In Ohio in 2012, for example a close adviser to Governor John Kasich (R), said, “We shouldn’t contort the voting process to accommodate the urban—read African-American—voter-turnout machine.” In Pennsylvania, the Republican leader of the state House said voter identification laws are “gonna allow Governor Romney to win the state of Pennsylvania.”

While the Court’s majority said in its opinion, “Our decision in no way affects the permanent, nationwide ban on racial discrimination in voting…” the reality is, “a law is no law at all if there is no will to enforce it,” the Honorable Minister Louis Farrakhan told a rally in Birmingham, Alabama just days prior to the Supreme Court’s decision.

“Enforcement of laws benefiting Black people are so poorly enforced it’s a mockery,” Minister Farrakhan continued. “To take out Section 5 is to take out the enforcement so those who never wanted us to vote in the first place (can now) keep us going back and forth to court, litigating. We want enforcement, justice cannot settle for anything less,” the Muslim leader said at a rally adjacent to Birmingham’s historic 16th Street Baptist Church, where four innocent Black girls—Addie Mae Collins, Cynthia Wesley, Carole Robertson and Denise McNair—were murdered Sept. 15, 1963 by a bomb placed by a White supremacist-terrorist while the girls attended Sunday School.

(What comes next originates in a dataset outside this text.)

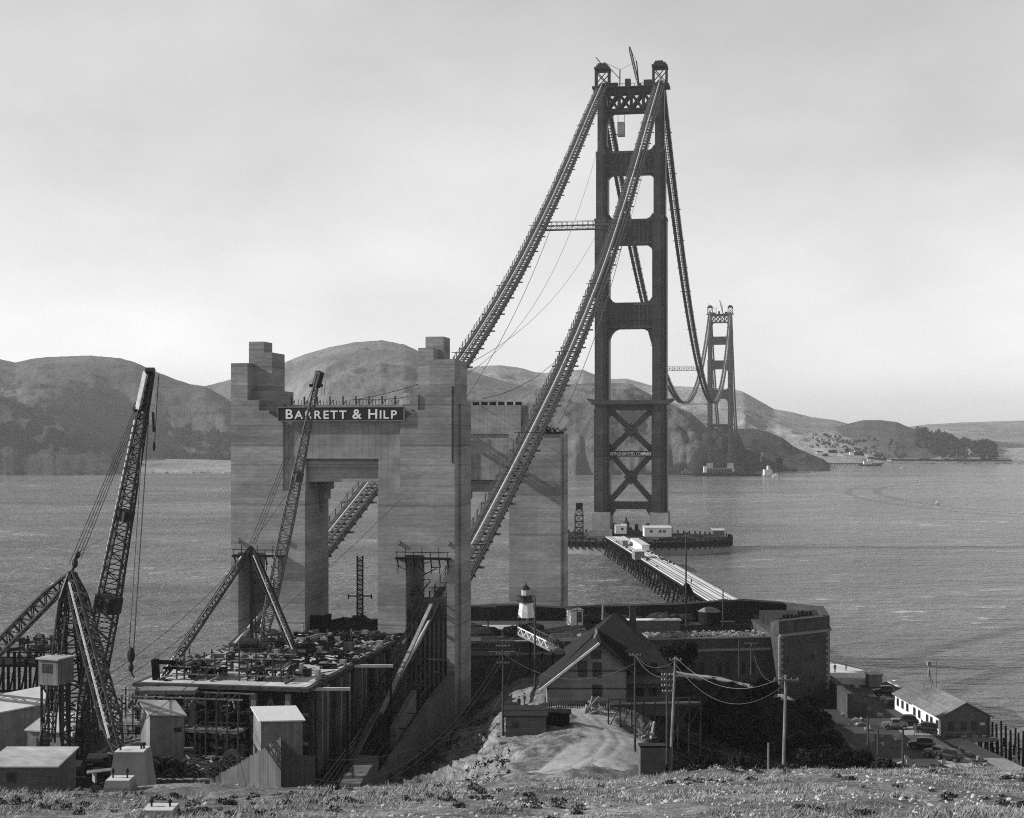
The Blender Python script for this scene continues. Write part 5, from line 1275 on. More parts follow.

“When I was in the courtroom there was a hush. When Chief Justice Roberts read, first that he was not striking down Section 5 completely, but that he was finding unconstitutional the formula by which certain southern states as well as Arizona and Alaska would have to pre-clear, there was a gasp in the courtroom,” Gloria Browne-Marshall, who teaches Constitutional law at John Jay College of Criminal Justice in New York City and who covers the Supreme Court for WPFW-FM in Washington, D.C., told The Final Call.

“It was people holding their breaths, and I can say personally, there was a sense of doom and gloom. The more he read, the more there was the sense that something was being taken away, and it was indeed being taken away—years of struggle that culminated in the loss of lives that gave us the 1965 Voting Rights Act had now been dismantled. It was a skeletal self. The heart of it removed, as well as its enforcement mechanism basically gutted, and it stands in form only,” said Professor Browne-Marshall, who has written two books on the Constitution.

“It is well established that Congress’s judgment regarding exercise of its power to enforce the Fourteenth and Fifteenth Amendments (granting citizenship and the right to vote to slaves) warrants substantial deference,” Justice Ruth Bader Ginzburg wrote in dissent. “When confronting the most constitutionally invidious form of discrimination and the most fundamental right in our democratic system, Congress’s power to act is at its height.”

But the justices in the conservative majority argued that times have changed so much since the law was enacted that the law now unjustly discriminates on the mostly southern jurisdictions subject to the pre-clearance requirement.

The VRA has been reauthorized by Congress four times, most recently for a period of 25 years in 2006, after 20 months of hearings which produced 15,000 pages of data. The Senate voted 98-0 and the House voted 390-33 for that reauthorization. The act has been upheld four times—most recently in 1999—by the Supreme Court.

Ironically, Justice Antonin Scalia who voted with the conservative majority to strike down the VRA despite its near-unanimous, bi-partisan, legislative and executive support accused the liberal majority of usurping Congressional authority, the very next day in its decision overturning the Defense of Marriage Act, and thereby legalizing same-sex marriage before the federal government. “That is jaw-dropping. It is an assertion of judicial supremacy over the people’s Representatives in Congress and the Executive,” Mr. Scalia said of the DOMA decision, adding that the framers of the Constitution created a judicial branch with limited power in order to quote: “guard their right to self-rule against the black-robed supremacy that today’s majority finds so attractive.

“We have no power under the Constitution to invalidate this democratically adopted legislation,” he said in the case of DOMA, ignoring the fact that just one day earlier he was in agreement with the court’s decision to eviscerate the VRA.